George Lucas Educational Foundation
Education Trends

Extending the School Day Could Be Worth the Cost

November 17, 2009

I agree with Maurice Elias's blog entry about furlough days for Hawaii's public schools -- a total redesign of the school day to meet the needs of our 21st-century learners. This means relevant, creative-project and service-learning environments aligned not only to state standards but also to student interests.

I am happy to share that one nonprofit corporation in Hawaii is doing just this. The Ho'okako'o Corporation (HC) is dedicated to transformational change that supports new opportunities for student success through conversion charter schools. Ho'okako'o is a Hawaiian word that means "to cause, to support" -- and HC is proving to be true to its name. With 1,500 students in three island schools, it is committed to redesigning public schools.

For those of you who are not familiar with the term "conversion charter school," a school in this category used to be a traditional state-supported school but elected to become a charter school. In doing so, it is able to keep its school facilities as long as it agrees to teach all children within its geographic area. (Of the 31 charter schools in Hawaii, five are conversion charters.)

HC and its three conversion charter schools are not doing teacher furloughs. They are actually moving in the opposite direction -- investing in more instructional time. HC schools are adding an extra hour to the school day, with an additional 10 days of teaching this year and 14 days next year.

In one HC school, 96 percent of the teachers voted to adopt a supplemental union contract in order to add the additional hours and days, believing that doing so is in the best interests of their students.

HC's three conversion charter schools are located on separate islands. Although each school is unique due to its island heritage, they are all Title I schools -- challenged by the impact of poverty. Native Hawaiian children, who have the highest risk factors of children in Hawaii, comprise 50-90 percent of the schools' populations.

One of the HC schools, Oahu's Kamaile Academy, in Waianae, is in the highest-poverty area in Hawaii, with close to 70 percent of its students either homeless or houseless (living in cramped quarters with multiple families.) When you drive down the main street of Waianae, the poverty jumps out at you -- weeded lots, broken bottles, torn signage, boarded-up buildings, and roadside trash. Estimates are that 5,000-6,000 people live on the beaches in the squalor of tent cities -- and not by choice.

The Kamaile Academy has a student transiency rate of 34 percent each year -- an educational revolving door as the children move from school-to-school when the state sweeps the beaches.

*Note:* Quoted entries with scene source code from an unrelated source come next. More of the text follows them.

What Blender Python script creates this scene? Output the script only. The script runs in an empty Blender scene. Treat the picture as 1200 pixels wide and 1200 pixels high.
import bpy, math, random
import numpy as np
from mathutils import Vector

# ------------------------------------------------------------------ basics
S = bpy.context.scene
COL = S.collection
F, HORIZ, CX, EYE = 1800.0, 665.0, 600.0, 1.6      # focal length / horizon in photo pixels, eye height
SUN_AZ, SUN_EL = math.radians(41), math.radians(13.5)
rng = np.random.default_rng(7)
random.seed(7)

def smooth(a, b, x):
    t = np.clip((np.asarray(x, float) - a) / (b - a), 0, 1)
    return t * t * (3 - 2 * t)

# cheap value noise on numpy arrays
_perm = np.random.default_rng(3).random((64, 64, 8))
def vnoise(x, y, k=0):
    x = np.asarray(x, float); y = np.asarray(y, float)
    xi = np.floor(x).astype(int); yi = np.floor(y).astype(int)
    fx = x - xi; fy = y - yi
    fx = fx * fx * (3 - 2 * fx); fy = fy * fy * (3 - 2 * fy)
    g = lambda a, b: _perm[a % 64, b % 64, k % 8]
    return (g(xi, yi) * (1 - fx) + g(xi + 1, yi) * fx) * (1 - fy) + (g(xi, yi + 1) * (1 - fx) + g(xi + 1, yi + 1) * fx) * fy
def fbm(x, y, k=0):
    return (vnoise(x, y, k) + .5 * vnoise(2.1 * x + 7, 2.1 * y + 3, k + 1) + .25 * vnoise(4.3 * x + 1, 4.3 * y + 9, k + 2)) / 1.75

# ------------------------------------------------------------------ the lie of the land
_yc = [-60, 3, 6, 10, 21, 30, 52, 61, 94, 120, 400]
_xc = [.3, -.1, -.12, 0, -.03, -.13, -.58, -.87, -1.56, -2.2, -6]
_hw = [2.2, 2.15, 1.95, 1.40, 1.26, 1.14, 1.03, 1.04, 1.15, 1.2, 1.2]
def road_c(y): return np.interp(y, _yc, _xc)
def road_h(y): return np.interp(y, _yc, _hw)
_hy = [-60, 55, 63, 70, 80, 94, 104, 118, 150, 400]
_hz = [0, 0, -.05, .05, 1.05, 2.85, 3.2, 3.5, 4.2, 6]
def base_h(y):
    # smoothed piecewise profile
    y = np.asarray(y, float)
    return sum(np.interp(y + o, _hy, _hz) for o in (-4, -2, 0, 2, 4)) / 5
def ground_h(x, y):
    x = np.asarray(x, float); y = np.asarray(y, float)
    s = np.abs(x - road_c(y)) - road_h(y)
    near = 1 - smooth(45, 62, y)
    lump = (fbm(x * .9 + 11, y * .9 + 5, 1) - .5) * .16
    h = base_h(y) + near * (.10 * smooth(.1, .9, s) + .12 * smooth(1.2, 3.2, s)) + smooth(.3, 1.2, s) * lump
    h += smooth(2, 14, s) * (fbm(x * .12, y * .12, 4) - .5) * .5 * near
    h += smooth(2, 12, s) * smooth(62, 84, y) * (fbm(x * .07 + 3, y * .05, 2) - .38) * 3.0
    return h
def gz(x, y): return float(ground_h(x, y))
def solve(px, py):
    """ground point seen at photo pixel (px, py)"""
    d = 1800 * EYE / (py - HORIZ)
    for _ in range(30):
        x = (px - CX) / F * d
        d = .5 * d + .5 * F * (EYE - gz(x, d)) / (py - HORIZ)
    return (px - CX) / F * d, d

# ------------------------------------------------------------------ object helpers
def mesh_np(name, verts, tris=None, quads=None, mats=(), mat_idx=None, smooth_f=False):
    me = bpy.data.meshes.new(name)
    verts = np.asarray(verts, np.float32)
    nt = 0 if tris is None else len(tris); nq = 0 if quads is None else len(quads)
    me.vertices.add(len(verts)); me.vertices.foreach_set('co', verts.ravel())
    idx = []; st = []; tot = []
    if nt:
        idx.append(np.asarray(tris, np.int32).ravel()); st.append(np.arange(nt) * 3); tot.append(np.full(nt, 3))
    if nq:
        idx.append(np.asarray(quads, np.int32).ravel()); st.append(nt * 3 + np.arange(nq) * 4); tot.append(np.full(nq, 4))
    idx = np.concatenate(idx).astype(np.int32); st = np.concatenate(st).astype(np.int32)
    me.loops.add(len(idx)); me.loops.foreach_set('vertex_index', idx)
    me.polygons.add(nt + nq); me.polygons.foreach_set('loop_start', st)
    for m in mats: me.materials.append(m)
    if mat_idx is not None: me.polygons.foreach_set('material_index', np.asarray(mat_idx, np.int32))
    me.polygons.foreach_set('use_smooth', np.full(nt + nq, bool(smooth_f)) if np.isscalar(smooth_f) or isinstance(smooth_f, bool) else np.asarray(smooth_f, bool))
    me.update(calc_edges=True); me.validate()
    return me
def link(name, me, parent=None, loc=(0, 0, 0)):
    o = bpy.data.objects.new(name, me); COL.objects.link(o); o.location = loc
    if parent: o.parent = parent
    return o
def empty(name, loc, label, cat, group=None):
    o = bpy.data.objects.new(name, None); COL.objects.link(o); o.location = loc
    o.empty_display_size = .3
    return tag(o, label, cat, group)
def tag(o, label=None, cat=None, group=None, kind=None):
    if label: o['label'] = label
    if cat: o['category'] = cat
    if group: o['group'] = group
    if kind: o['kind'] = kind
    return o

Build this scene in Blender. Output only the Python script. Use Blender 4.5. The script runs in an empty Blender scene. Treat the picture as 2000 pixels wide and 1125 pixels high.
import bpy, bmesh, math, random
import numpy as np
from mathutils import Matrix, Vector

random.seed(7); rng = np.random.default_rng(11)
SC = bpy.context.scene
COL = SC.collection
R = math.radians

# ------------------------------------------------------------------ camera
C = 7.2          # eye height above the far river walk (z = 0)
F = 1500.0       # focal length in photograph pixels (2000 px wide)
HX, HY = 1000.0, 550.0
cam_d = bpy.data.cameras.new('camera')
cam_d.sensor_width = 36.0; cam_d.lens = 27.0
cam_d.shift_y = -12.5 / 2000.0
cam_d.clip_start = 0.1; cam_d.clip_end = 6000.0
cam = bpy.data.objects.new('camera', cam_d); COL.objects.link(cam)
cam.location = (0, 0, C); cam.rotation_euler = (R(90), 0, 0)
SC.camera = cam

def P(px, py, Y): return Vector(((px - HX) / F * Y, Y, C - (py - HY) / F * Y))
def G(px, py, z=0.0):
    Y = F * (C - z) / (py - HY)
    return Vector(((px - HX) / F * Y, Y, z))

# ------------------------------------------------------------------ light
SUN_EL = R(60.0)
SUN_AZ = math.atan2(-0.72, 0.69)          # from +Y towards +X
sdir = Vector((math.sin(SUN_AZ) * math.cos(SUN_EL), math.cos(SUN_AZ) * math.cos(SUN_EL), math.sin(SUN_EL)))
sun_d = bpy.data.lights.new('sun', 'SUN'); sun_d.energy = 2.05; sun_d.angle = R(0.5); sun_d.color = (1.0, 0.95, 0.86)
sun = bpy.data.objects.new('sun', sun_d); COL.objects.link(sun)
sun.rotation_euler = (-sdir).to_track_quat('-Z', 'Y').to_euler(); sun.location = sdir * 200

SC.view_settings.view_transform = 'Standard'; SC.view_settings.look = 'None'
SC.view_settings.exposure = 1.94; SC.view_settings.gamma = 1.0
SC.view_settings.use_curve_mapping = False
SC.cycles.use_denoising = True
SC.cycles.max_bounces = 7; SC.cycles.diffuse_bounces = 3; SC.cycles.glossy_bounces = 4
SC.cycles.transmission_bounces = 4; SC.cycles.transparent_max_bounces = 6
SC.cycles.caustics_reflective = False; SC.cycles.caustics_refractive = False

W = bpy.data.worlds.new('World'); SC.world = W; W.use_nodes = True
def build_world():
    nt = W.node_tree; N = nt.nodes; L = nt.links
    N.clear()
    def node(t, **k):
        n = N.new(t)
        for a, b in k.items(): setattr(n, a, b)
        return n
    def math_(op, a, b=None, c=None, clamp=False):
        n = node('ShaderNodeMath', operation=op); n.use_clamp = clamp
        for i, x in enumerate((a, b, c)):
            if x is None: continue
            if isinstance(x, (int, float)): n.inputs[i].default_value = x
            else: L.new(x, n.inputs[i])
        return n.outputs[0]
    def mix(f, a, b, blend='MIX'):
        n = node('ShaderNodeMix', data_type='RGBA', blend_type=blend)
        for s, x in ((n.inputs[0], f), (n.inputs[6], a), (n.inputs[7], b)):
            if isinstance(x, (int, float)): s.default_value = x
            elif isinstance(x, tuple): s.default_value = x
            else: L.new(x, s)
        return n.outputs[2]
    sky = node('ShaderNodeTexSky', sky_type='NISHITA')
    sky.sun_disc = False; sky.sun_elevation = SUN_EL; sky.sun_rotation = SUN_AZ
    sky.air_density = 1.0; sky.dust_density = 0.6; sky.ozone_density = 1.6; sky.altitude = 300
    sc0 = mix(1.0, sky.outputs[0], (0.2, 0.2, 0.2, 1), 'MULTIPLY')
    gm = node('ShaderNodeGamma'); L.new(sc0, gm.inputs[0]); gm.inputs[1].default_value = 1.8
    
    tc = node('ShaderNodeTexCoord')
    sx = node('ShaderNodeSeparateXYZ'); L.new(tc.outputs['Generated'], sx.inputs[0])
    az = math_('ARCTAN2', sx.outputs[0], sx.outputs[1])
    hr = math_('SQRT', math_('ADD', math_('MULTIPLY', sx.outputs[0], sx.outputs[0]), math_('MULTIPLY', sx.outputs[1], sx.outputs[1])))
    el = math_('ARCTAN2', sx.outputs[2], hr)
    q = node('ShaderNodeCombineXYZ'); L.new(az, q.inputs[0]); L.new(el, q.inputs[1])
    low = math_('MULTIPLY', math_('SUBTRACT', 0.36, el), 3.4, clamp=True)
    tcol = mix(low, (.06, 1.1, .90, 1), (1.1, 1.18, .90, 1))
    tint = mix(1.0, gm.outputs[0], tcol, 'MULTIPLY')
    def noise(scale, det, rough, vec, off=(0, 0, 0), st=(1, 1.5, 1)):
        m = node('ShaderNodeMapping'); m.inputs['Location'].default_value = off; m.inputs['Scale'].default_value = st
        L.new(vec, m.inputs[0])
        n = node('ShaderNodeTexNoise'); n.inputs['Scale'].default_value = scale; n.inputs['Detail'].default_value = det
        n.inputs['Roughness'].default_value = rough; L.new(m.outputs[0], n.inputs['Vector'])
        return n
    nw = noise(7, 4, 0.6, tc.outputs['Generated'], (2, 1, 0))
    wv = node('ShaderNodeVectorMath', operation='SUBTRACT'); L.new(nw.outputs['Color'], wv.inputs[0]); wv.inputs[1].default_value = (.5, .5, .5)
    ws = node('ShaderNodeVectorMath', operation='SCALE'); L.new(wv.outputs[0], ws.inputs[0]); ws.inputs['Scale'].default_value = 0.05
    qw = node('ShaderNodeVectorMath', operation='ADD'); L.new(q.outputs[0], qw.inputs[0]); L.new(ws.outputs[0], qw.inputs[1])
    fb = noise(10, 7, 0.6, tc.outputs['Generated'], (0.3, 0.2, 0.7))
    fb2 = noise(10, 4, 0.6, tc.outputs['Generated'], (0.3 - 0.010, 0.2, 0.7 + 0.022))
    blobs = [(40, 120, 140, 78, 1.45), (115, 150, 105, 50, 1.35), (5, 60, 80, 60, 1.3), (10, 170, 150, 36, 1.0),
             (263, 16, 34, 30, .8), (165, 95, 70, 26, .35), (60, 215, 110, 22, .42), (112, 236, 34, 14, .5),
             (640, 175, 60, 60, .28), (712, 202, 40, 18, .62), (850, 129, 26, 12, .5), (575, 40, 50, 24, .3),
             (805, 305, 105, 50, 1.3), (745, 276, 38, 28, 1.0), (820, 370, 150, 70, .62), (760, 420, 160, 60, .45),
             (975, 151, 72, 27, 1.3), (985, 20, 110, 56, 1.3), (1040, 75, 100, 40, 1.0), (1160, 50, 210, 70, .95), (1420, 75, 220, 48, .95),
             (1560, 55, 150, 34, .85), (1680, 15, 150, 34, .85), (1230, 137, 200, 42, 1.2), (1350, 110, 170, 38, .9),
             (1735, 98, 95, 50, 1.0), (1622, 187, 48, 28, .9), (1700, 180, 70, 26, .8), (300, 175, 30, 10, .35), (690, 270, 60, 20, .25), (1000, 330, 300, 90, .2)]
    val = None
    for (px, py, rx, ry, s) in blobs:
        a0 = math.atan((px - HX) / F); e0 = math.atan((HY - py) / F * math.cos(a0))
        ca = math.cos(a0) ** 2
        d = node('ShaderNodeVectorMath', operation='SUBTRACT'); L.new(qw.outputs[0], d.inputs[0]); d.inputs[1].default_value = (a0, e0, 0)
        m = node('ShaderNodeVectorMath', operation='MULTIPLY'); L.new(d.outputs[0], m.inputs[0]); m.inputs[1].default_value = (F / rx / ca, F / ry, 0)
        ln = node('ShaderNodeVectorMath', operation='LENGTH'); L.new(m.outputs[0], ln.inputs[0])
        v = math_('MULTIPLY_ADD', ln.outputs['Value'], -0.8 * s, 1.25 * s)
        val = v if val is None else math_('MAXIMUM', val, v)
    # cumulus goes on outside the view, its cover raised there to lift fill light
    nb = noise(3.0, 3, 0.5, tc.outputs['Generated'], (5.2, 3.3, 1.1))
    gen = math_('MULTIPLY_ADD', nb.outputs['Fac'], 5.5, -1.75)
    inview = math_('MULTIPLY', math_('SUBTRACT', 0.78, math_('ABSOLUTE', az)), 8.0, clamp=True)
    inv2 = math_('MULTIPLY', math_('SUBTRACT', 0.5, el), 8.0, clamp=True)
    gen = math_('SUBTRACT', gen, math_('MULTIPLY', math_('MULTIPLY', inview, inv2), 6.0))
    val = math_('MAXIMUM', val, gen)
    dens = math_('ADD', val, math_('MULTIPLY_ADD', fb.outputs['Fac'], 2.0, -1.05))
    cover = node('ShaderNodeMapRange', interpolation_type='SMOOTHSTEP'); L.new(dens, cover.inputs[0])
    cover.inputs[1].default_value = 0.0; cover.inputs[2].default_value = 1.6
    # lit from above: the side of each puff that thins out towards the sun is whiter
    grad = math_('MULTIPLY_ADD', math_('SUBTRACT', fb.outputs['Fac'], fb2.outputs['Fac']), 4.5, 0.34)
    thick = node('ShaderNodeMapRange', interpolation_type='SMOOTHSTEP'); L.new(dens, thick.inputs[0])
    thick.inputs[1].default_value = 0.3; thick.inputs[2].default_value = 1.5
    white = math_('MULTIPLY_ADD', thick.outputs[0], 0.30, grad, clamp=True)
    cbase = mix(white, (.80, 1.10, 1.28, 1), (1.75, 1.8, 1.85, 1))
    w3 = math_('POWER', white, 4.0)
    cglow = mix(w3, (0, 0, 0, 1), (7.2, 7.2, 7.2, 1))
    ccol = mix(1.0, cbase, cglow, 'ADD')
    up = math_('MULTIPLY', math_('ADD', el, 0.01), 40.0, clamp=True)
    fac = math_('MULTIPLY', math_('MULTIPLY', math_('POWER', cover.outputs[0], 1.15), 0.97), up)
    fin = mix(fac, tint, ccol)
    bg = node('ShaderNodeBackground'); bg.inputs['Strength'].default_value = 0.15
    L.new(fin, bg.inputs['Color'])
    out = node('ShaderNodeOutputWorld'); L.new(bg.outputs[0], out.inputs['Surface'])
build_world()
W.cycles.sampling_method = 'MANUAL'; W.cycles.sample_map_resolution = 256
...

With guidance from the nonprofit organization Massachusetts 2020, the Kamaile Academy is piloting the Expanded Learning Time Model Initiative, increasing instructional time by 30 percent at the school.

The concept of expanded learning time requires the complete redesign of a school's educational program. For starters, ELT increases the instructional time and supports teachers by giving them more time for planning, training, and professional development.

In Hawaii, HC stands alone in innovation. Here's what it is doing:

  • Rewriting union contracts to provide teacher stipends for additional work time.
  • Piloting an ELT model with the state Department of Education.
  • Renewing Hawaiian cultural knowledge for school personnel who come from the same cultural background as students.
  • Providing all students with enrichment activities to enhance educational services provided to Native Hawaiian children.

With longer school days, HC schools now have the flexibility to create culturally healthy and responsive learning environments for at-risk students. Students experience integrated projects through observation and hands-on demonstrations of cultural knowledge and skills. They also engage in intergenerational learning practices of good stewardship, resource sustainability, and spirituality.

Historically, Native Hawaiians believe that it takes a village to raise a child. HC conversion charters have certainly taken this belief to heart -- and to practice.

Could having additional time for learning make a difference? What about at your school and for your students? Please share your thoughts and ideas.